There needs to be a collective effort by all to make surfing seem like a bad thing to do. If a friend, neighbor, co-worker asks you about surfing talk bad about it. None of this stoke, soul, fun, spiritual, etc... crap. Say something instead like "yeah it isn't really what it is cracked up to be, I just do it for exercise along with a treadmill. It is very hard to learn, I get stung all the time, see sharks almost every time out, and by the way can you swim at least a mile in a pool without stopping?" "Oh you can't?" "Way too dangerous then". Saying all that creates 1 less surfer. Doing that collectively by the hundreds it will help. Or you can just complain on a message board knowing that won't help.
And to add to the above, I group of 3 women came up to me recently and said they were interesting in learning how to surf but were afraid of sharks and wanted to know if I ever see any. "All the time, maybe every time" I said. Their reply was thanks for letting us know, I think we will try something else. Just doing my part.
Don't forget the man eating jelly fish. We had a gator wash up on beach and it was all over the news. All I could think is goode. 2/3rds of the newbies will quit when they realize you have to be in shape and it's not easy. Makes for cheap bort purchases so it's not all bad + I'm all for more bikinis in the line up. When there is truly swell most just bob in the water it's the small days here that can get ridonckulous.
My friends that don't already surf say stories about rag-dolling and shark sightings don't make surfing sound fun at all... I've been doing it right all along without knowing it!
Is it really fundamentally different now though? I'm reading 'Barbarian Days' and the author talks about not just the boom in surfing in SoCal and HI in the 60s but then going to Australia, Bali and beyond in the 70s and finding crowded waves in places and all the same stuff you're complaining about here. And that's 40-50 years ago now. So your personal experience in NJ or NH or whatever might be different than when you started 20 years ago but these same complaints probably predate your life* Of course he also describes camping on an island next to Cloudbreak when basically no-one had ever surfed there let alone named the break so there's some counterpoints too... I"m not saying your opinion about these changes are wrong, just that they aren't new and people were saying the same things in 1980 and 1990 and 2000, etc... * not you Barry.

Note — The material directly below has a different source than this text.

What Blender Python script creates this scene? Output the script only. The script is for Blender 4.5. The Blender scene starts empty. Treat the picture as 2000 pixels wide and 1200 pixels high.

Everyone misses the way surfing used to be, but in reality, those over the age of 50 are the only ones that can really complain,and people before their time would say the same. So get the fock over the fact that you were born too late to truly live in a time where surfers were the counter culture and start enjoy what you have now. You want to be the odd man out? Act hateful on the interwebs, no one likes that dude. Oh wait that's focking gay as **** too. Hmm lets see what else is there when you can hide your identity through social media? Everyone has a story, most don't live enough to ever be heard, quit whining about what everyone else does and do something that benefits yourself.
These complaints absolutely predate me. When I started surfing there was a lag from the boom of the 60s till the boom of the late eighties. At Sandy Hook in the 70s you rarely saw more than ten older guys from the spring till August. August to the fall saw an influx of the guys from further south that would be shut down by hurricane groundswell. My friends and I were pretty much the only kids surfing Sandy Hook back then, it was all older holdovers from the 60s and even they gave us the stinkeye. Once they realized we were there to stay they slowly accepted us. There were 2 women that we surfed with back then, one was a cute lttle thing that I had a crush on that surfed Bradley Beach and the other was Ellie Keck who friggin ripped. That was it, no soccer moms, no surf schools, no kids who looked like they surfed that didn't. But things change, in my opinion its fine, just different. Sometimes you need to shake off all the baggage that spoils it and learn to love it again.
I surfed yesterday 6AM. With one good friend, in a quiet corner of NH. Waves were waist to chest (rare ones), but we had 2 hours of solitude. Choice of wave was "take the one you want". Point is, no matter where you surf, you can still find a quiet place with few out. Proper day, proper time, proper temps, etc all play a part in the choice. Somedays it doesn't work; some days it does...... But remember this.....First one out determines where the crowd will be. Most need to be "seen". Find a secondary, or even a tertiary location you can enjoy. Go there after the first one out is surrounded by floaters.....
Parking Parking is the other thing which clumps people up in NE. It's very easy to go surf at the more popular beach breaks in NH, RI, and MA because you can just park and walk maybe 50' and you're in the water. There are all kinds of other great spots around where the parking is either tiny or marginal so that automatically limits crowds. I know if I only have 2-3 hours to go surf, I'll start with somewhere with easy access because it gets me in the water sooner. If I had Barry's luxury of time, maybe I'd go elsewhere more often but I don't.
Ya mon. Since before Miklos Dora told everyone to f off. So that's like over 50 years, since pre-Gidget.